Bugatti CEO Stefan Winkelmann thinks the automaker he runs can't only build ultra-exclusive hypercars forever. In an interview with Bloomberg, Winkelmann said he's pushing for Bugatti's next car to be an electric four-seater of some sort with a much lower price tag.
"The industry is changing fundamentally, and we have to address what
opportunities there are to develop Bugatti as a brand going forward,"
Winkelmann said. Discussions between Bugatti and parent company
Volkswagen over the project are ongoing, with Winkelmann conceding it's a
"hard fight" to get approval to develop such a car.
Bloomberg
reports that the Bugatti EV would be either a grand tourer or a
crossover, though Winkelmann said earlier this year that the brand wouldn't make an SUV.

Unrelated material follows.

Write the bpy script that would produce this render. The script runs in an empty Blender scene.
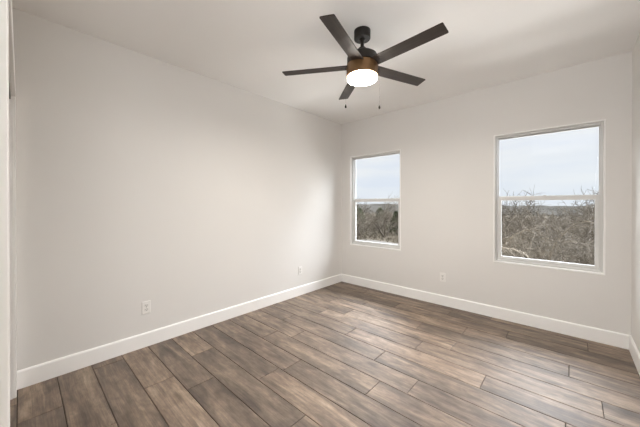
import bpy, bmesh, math, random
from mathutils import Vector, Matrix
sc = bpy.context.scene
COL = sc.collection
PI = math.pi

# ------------------------------------------------------------------ camera, world, lights, exposure
XL, XR, YB, H = -2.944, 0.418, 3.78, 2.74        # left wall, right wall, window wall, ceiling height
YR = -0.040                                       # face of the rear wall (holds the closet opening)

cam = bpy.data.cameras.new('camera')
cam.sensor_width = 36.0
cam.lens = 273.53 / 640 * 36.0
cam.shift_y = -7.5 / 640
cam.clip_start = 0.01
cam.clip_end = 2000
co = bpy.data.objects.new('camera', cam)
co.location = (0, 0, 1.328)
co.rotation_euler = (math.radians(90 - 0.18), 0, math.radians(42.425))
COL.objects.link(co)
sc.camera = co

world = bpy.data.worlds.new('overcast_sky')
sc.world = world
world.use_nodes = True
nt = world.node_tree
nt.nodes.clear()
def wn(kind, **kw):
    n = nt.nodes.new(kind)
    for k, v in kw.items(): setattr(n, k, v)
    return n
wl = nt.links.new
w_tc = wn('ShaderNodeTexCoord')
w_sep = wn('ShaderNodeSeparateXYZ'); wl(w_tc.outputs['Generated'], w_sep.inputs[0])
w_ramp = wn('ShaderNodeValToRGB'); wl(w_sep.outputs['Z'], w_ramp.inputs[0])
cr = w_ramp.color_ramp
cr.elements[0].position = 0.0; cr.elements[0].color = (0.665, 0.69, 0.725, 1)
cr.elements[1].position = 1.0; cr.elements[1].color = (1.20, 1.25, 1.32, 1)
e = cr.elements.new(0.05); e.color = (0.65, 0.68, 0.725, 1)
e = cr.elements.new(0.22); e.color = (0.70, 0.71, 0.735, 1)
w_map = wn('ShaderNodeMapping'); w_map.inputs['Scale'].default_value = (2.5, 2.5, 14)
wl(w_tc.outputs['Generated'], w_map.inputs[0])
w_noise = wn('ShaderNodeTexNoise'); w_noise.inputs['Scale'].default_value = 1.4; w_noise.inputs['Detail'].default_value = 4
wl(w_map.outputs[0], w_noise.inputs['Vector'])
w_cr = wn('ShaderNodeValToRGB'); wl(w_noise.outputs['Fac'], w_cr.inputs[0])
w_cr.color_ramp.elements[0].position = 0.36; w_cr.color_ramp.elements[0].color = (0.93, 0.955, 1.0, 1)
w_cr.color_ramp.elements[1].position = 0.66; w_cr.color_ramp.elements[1].color = (1.04, 1.03, 1.01, 1)
w_mul = wn('ShaderNodeMixRGB', blend_type='MULTIPLY'); w_mul.inputs[0].default_value = 1
wl(w_ramp.outputs[0], w_mul.inputs[1]); wl(w_cr.outputs[0], w_mul.inputs[2])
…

Currently Bugatti builds around 70 examples of the Chiron per year;
Winkelmann said the aim for this new car—if it's approved—would be 600 a
year. That's a huge expansion for a company that currently employs around two dozen to produce all its cars.
With
higher volume comes a lower price—500,000 to 1 million Euros (about
$550,000 to $1.1 million). That sounds like a lot, but a basic Chiron
costs $3 million and Bugatti's latest special edition, the Centodieci, carries a base price of about $9 million. This EV would be a very different sort of Bugatti.
Bloomberg
notes that Bugatti has been in a precarious spot ever since
Volkswagen's diesel-emissions cheating became public knowledge in 2015.
With the German giant forced to pay huge penalties and make a major
investment into EVs, ultra-high-end brands like Bugatti suddenly seem
like huge excesses.
Bugatti is a holdover of a very different
Volkswagen Group. The automaker's 1998 purchase by VW was masterminded
by the late Ferdinand Piëch, who famously chased engineering excellence
in cars with very little regard to cost. Piëch helped usher the
remarkable Veyron into production, a car that redefined what people
thought was possible. VW reportedly lost around $6 million per car.
Winkelmann
told Bloomberg that Bugatti is "earning decent money" now, but it needs
to present a business case for continued success, regardless of whether
VW decides to spin off the brand. If Bugatti were to build an EV based
on a Volkswagen Group platform, it could likely do so profitably. Even
if the Chiron and its special-edition derivatives are profitable, it was
still a very expensive car to develop, with not much hardware shared
with any other car.
We've reached out to Bugatti for more info on Winkelmann's comments, and we'll update if we hear back.